If US Central Command Can Be Hacked, What’s Your Protection?

It appears that the Twitter and YouTube accounts of US Central Command were hacked yesterday by folks sympathetic to Islamic terrorists. While that’s disturbing in and of itself, for us it raises an interesting issue about the use of social media for emergency alerts.

Many emergency responders and public safety agencies are using Twitter and Facebook, in addition to other tools such as Hyper-Reach, to send out emergency alerts.  (Indeed, Hyper-Reach has social media integration to make it easier to send out alerts that way.)

And, because emergency notification providers such as Hyper-Reach understand that false emergency alert messages can create panic among the public and other potential disruptions, we know how important security is. So we have sophisticated functions to protect against hacking.  In addition, there is a certain benefit to being less conspicuous than a Twitter or Facebook when it comes to avoiding a cyber attack.

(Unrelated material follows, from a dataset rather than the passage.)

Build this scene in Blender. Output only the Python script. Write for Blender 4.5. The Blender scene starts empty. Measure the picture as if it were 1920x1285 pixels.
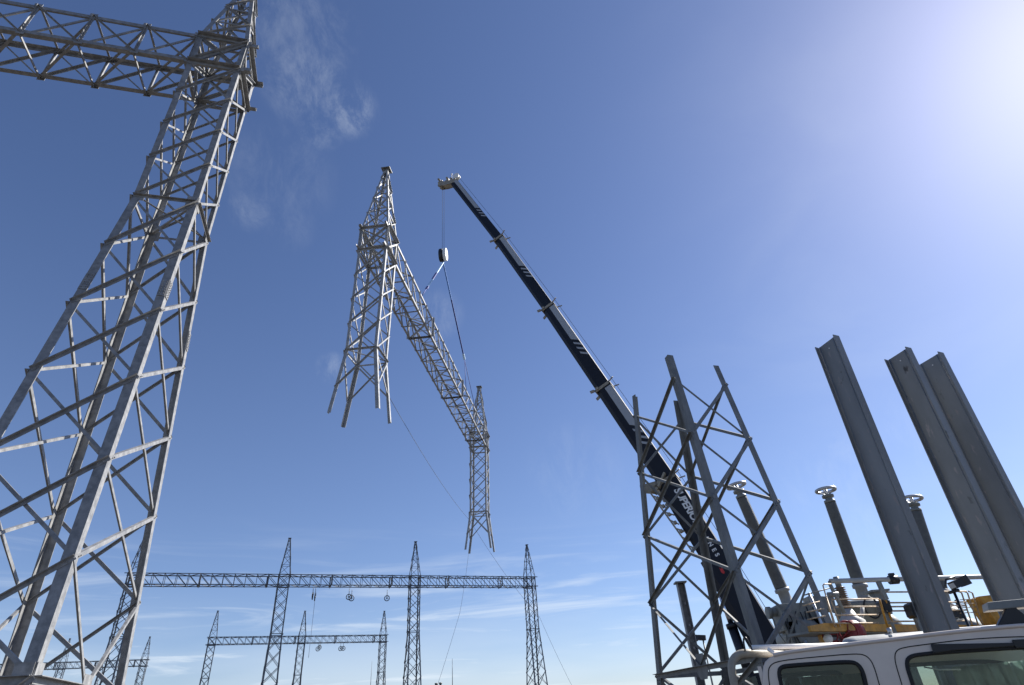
import bpy, bmesh, math, random
from mathutils import Vector as V, Matrix
random.seed(7)
R = math.radians
# ------------------------------------------------------------ camera, sky, sun
scene = bpy.context.scene
CAM = V((0, 0, 1.5))
AX = V((0.99728, 0.04006, -0.06185)); UP = V((0.07371, -0.54191, 0.83718)); FW = V((0.0, 0.83950, 0.54335))
cd = bpy.data.cameras.new('camera'); cam = bpy.data.objects.new('camera', cd)
scene.collection.objects.link(cam); scene.camera = cam
cd.sensor_width = 36.0; cd.sensor_fit = 'HORIZONTAL'; cd.lens = 1111.77 / 1920 * 36
cd.clip_start = 0.1; cd.clip_end = 20000
fw = FW.normalized(); ax = (AX - fw * AX.dot(fw)).normalized(); up = ax.cross(fw)
M = Matrix(((ax.x, up.x, -fw.x, 0), (ax.y, up.y, -fw.y, 0), (ax.z, up.z, -fw.z, 0), (0, 0, 0, 1)))
cam.matrix_world = Matrix.Translation(CAM) @ M
scene.render.resolution_x = 1024; scene.render.resolution_y = 685
scene.view_settings.view_transform = 'Standard'; scene.view_settings.look = 'None'
scene.view_settings.exposure = 0.86; scene.view_settings.gamma = 1.0
SUN_AZ, SUN_EL = R(60), R(39)
SD = V((math.sin(SUN_AZ) * math.cos(SUN_EL), math.cos(SUN_AZ) * math.cos(SUN_EL), math.sin(SUN_EL)))
def ray(px, py):
    return (ax * ((px - 960) / 1111.77) - up * ((py - 642.5) / 1111.77) + fw).normalized()
def at(px, py, y):
    v = ray(px, py); return CAM + v * (y / v.y)

w = bpy.data.worlds.new('World'); scene.world = w; w.use_nodes = True
nt = w.node_tree; nd = nt.nodes; lk = nt.links
for n in list(nd): nd.remove(n)
def N(tree, kind, **kw):
    n = tree.nodes.new(kind)
    for k, v in kw.items():
        if k in n.inputs: n.inputs[k].default_value = v
        else: setattr(n, k, v)
    return n
out = N(nt, 'ShaderNodeOutputWorld'); bg = N(nt, 'ShaderNodeBackground'); bg.inputs['Strength'].default_value = 0.057
sky = N(nt, 'ShaderNodeTexSky', sky_type='NISHITA', sun_disc=False, sun_elevation=SUN_EL, sun_rotation=SUN_AZ,
        altitude=300, air_density=1.0, dust_density=0.6, ozone_density=3.2)
tc = N(nt, 'ShaderNodeTexCoord')
lk.new(bg.outputs[0], out.inputs[0])
def math_(op, a, b=None, c=None):
    n = nt.nodes.new('ShaderNodeMath'); n.operation = op
    for i, q in enumerate((a, b, c)):
        if q is None: continue
        if isinstance(q, (int, float)): n.inputs[i].default_value = q
        else: lk.new(q, n.inputs[i])
    return n.outputs[0]
def dotd(d):
    n = nt.nodes.new('ShaderNodeVectorMath'); n.operation = 'DOT_PRODUCT'; lk.new(tc.outputs['Generated'], n.inputs[0])
    n.inputs[1].default_value = d; return n.outputs['Value']
def mr(x, a, b, lo=0, hi=1):
    n = nt.nodes.new('ShaderNodeMapRange'); n.interpolation_type = 'SMOOTHSTEP'; lk.new(x, n.inputs[0])
    n.inputs[1].default_value = a; n.inputs[2].default_value = b; n.inputs[3].default_value = lo; n.inputs[4].default_value = hi
    return n.outputs[0]
def noise(scale_vec, scale, detail, rough, dist=0.0, rot=(0, 0, 0)):
    mp = nt.nodes.new('ShaderNodeMapping'); lk.new(tc.outputs['Generated'], mp.inputs[0])
    mp.inputs['Scale'].default_value = scale_vec; mp.inputs['Rotation'].default_value = rot
    n = N(nt, 'ShaderNodeTexNoise', Scale=scale, Detail=detail, Roughness=rough, Distortion=dist); lk.new(mp.outputs[0], n.inputs['Vector'])
    return n.outputs['Fac']
# wisps of cirrus: a few patches high up at the left, and thin streaks low over the horizon
wisps = None
fine = noise((1.6, 1, .8), 12, 12, 0.74, 0.35, (R(20), 0, R(30)))
for (px, py, rad, amt) in ((575, 150, 0.08, .16), (655, 205, 0.05, .24), (600, 235, .045, .14), (560, 60, 0.10, .10), (520, 330, 0.10, .06), (470, 392, 0.04, .11), (545, 420, .05, .05),
                           (622, 690, 0.03, .16), (822, 590, 0.05, .12), (1640, 900, .16, .10), (1080, 890, .1, .06)):
    d = dotd(ray(px, py)); m = mr(d, math.cos(rad), 1.0)
    q = math_('MULTIPLY', math_('MULTIPLY', m, amt), mr(fine, 0.38, 0.72))
    wisps = q if wisps is None else math_('MAXIMUM', wisps, q)
sep = nt.nodes.new('ShaderNodeSeparateXYZ'); lk.new(tc.outputs['Generated'], sep.inputs[0])
streak = noise((2.2, 2.2, 24), 1.6, 7, 0.6, 0.7, (0, R(-2.5), 0))
low = math_('MULTIPLY', mr(sep.outputs['Z'], 0.30, 0.06), mr(sep.outputs['X'], 0.42, 0.05))
low = math_('MULTIPLY', low, mr(streak, 0.45, 0.75, 0, 0.7))
veil = math_('MULTIPLY', mr(sep.outputs['Z'], 0.22, 0.0), mr(noise((1.5, 1.5, 9), 1.2, 4, .55), 0.32, 0.72, 0, 0.42))
veil = math_('MULTIPLY', veil, mr(sep.outputs['X'], 0.42, 0.1))
thin = math_('MULTIPLY', mr(sep.outputs['X'], 0.1, 0.75), mr(noise((1, 1, 2.2), 3.0, 5, .55, .6), 0.42, 0.75, 0, 0.10))
haze_ = math_('MULTIPLY', mr(sep.outputs['Z'], 0.72, 0.25), 0.022)
cl = math_('ADD', haze_, math_('MAXIMUM', math_('MAXIMUM', wisps, low), math_('ADD', veil, thin)))
hs = nt.nodes.new('ShaderNodeVectorMath'); hs.operation = 'MULTIPLY'; lk.new(sky.outputs[0], hs.inputs[0]); hs.inputs[1].default_value = (1.04, 1.07, 1.27)
mix = nt.nodes.new('ShaderNodeMix'); mix.data_type = 'RGBA'
lk.new(cl, mix.inputs[0]); lk.new(hs.outputs[0], mix.inputs[6]); mix.inputs[7].default_value = (8.6, 9.4, 10.2, 1)
lk.new(mix.outputs[2], bg.inputs[0])

sl = bpy.data.lights.new('sun', 'SUN'); so = bpy.data.objects.new('sun', sl); scene.collection.objects.link(so)
sl.energy = 5.0; sl.angle = R(0.5); sl.color = (1.0, 0.96, 0.9)
so.rotation_euler = SD.to_track_quat('Z', 'Y').to_euler()

# ------------------------------------------------------------ materials
def mat(name, col, rough=0.5, metal=0.0, var=0.0, vscale=6.0, spec=0.5, stretch=(1, 1, 1), bump=0.0, col2=None, coat=0.0, emission=None):
    m = bpy.data.materials.new(name); m.use_nodes = True; t = m.node_tree
    b = t.nodes['Principled BSDF']
    b.inputs['Base Color'].default_value = (*col, 1); b.inputs['Roughness'].default_value = rough
    b.inputs['Metallic'].default_value = metal; b.inputs['Specular IOR Level'].default_value = spec
    b.inputs['Coat Weight'].default_value = coat
    if var or col2:
        tcn = t.nodes.new('ShaderNodeTexCoord'); mp = t.nodes.new('ShaderNodeMapping'); mp.inputs['Scale'].default_value = stretch
        oi = t.nodes.new('ShaderNodeObjectInfo'); ad = t.nodes.new('ShaderNodeVectorMath'); ad.operation = 'MULTIPLY_ADD'; t.links.new(oi.outputs['Random'], ad.inputs[0]); ad.inputs[1].default_value = (31, 17, 43); t.links.new(tcn.outputs['Object'], ad.inputs[2])
        t.links.new(ad.outputs[0], mp.inputs[0])
        n = t.nodes.new('ShaderNodeTexNoise'); n.inputs['Scale'].default_value = vscale; n.inputs['Detail'].default_value = 6; n.inputs['Roughness'].default_value = .62
        t.links.new(mp.outputs[0], n.inputs['Vector'])
        cr = t.nodes.new('ShaderNodeValToRGB'); c2 = col2 or tuple(min(1, c * (1 + var)) for c in col)
        c1 = tuple(c * (1 - var) for c in col)
        cr.color_ramp.elements[0].position = .36; cr.color_ramp.elements[0].color = (*c1, 1)
        cr.color_ramp.elements[1].position = .66; cr.color_ramp.elements[1].color = (*c2, 1)
        t.links.new(n.outputs['Fac'], cr.inputs[0]); t.links.new(cr.outputs[0], b.inputs['Base Color'])
        rr = t.nodes.new('ShaderNodeMapRange'); rr.inputs[3].default_value = max(.05, rough - .12); rr.inputs[4].default_value = min(1, rough + .14)
        t.links.new(n.outputs['Fac'], rr.inputs[0]); t.links.new(rr.outputs[0], b.inputs['Roughness'])
        if bump:
            bp = t.nodes.new('ShaderNodeBump'); bp.inputs['Strength'].default_value = bump; bp.inputs['Distance'].default_value = .02
            t.links.new(n.outputs['Fac'], bp.inputs['Height']); t.links.new(bp.outputs[0], b.inputs['Normal'])
    return m
GALV = mat('galvanised_steel', (.255, .255, .252), .42, .1, .25, 6, spec=.35)
GALV_S = mat('galvanised_steel_fresh', (.34, .345, .345), .42, .1, .22, 4, spec=.35)
GALV_D = mat('galvanised_steel_dull', (.17, .172, .162), .52, .2, .25, 4, stretch=(1, 1, .4))
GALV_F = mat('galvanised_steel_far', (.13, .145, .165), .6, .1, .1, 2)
def pile_material():
    m = mat('weathered_pile_steel', (.22, .23, .235), .6, .25, .16, 1.2, stretch=(1, 1, .35), bump=.1)
    t = m.node_tree; b = t.nodes['Principled BSDF']; src = b.inputs['Base Color'].links[0].from_socket
    tcn = t.nodes.new('ShaderNodeTexCoord'); oi = t.nodes.new('ShaderNodeObjectInfo'); ad = t.nodes.new('ShaderNodeVectorMath'); ad.operation = 'MULTIPLY_ADD'
    t.links.new(oi.outputs['Random'], ad.inputs[0]); ad.inputs[1].default_value = (31, 17, 43); t.links.new(tcn.outputs['Object'], ad.inputs[2])
    mp = t.nodes.new('ShaderNodeMapping'); mp.inputs['Scale'].default_value = (9, 9, 3.2); t.links.new(ad.outputs[0], mp.inputs[0])
    n = t.nodes.new('ShaderNodeTexNoise'); n.inputs['Scale'].default_value = 1.0; n.inputs['Detail'].default_value = 3; t.links.new(mp.outputs[0], n.inputs['Vector'])
    cr = t.nodes.new('ShaderNodeMapRange'); cr.inputs[1].default_value = .63; cr.inputs[2].default_value = .70; t.links.new(n.outputs['Fac'], cr.inputs[0])
    mx = t.nodes.new('ShaderNodeMix'); mx.data_type = 'RGBA'; t.links.new(cr.outputs[0], mx.inputs[0]); t.links.new(src, mx.inputs[6]); mx.inputs[7].default_value = (.3, .28, .27, 1)
    mp2 = t.nodes.new('ShaderNodeMapping'); mp2.inputs['Scale'].default_value = (3, 3, 1.6); mp2.inputs['Location'].default_value = (4, 2, 7); t.links.new(ad.outputs[0], mp2.inputs[0])
    n2 = t.nodes.new('ShaderNodeTexNoise'); n2.inputs['Scale'].default_value = 1.6; n2.inputs['Detail'].default_value = 5; t.links.new(mp2.outputs[0], n2.inputs['Vector'])
    c2 = t.nodes.new('ShaderNodeMapRange'); c2.inputs[1].default_value = .665; c2.inputs[2].default_value = .75; t.links.new(n2.outputs['Fac'], c2.inputs[0])
    mx2 = t.nodes.new('ShaderNodeMix'); mx2.data_type = 'RGBA'; t.links.new(c2.outputs[0], mx2.inputs[0]); t.links.new(mx.outputs[2], mx2.inputs[6]); mx2.inputs[7].default_value = (.06, .06, .06, 1)
    t.links.new(mx2.outputs[2], b.inputs['Base Color']); return m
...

But if US Central Command’s Twitter account can be hacked, so can yours. Which means that people who are following your Twitter feeds and see a false emergency alert may potentially be led astray and do something that is contrary to their interests or safety.

Obviously, good password management is important. And it is likely that Twitter, Facebook, YouTube and other social media will continue to enhance their security. But this hack attack on US Central Command is a good cautionary tale to remind public safety agencies that use social media for emergency alerts, as well as other emergency alert services, that security is important and should be maintained for every system that is used to communicate to the public.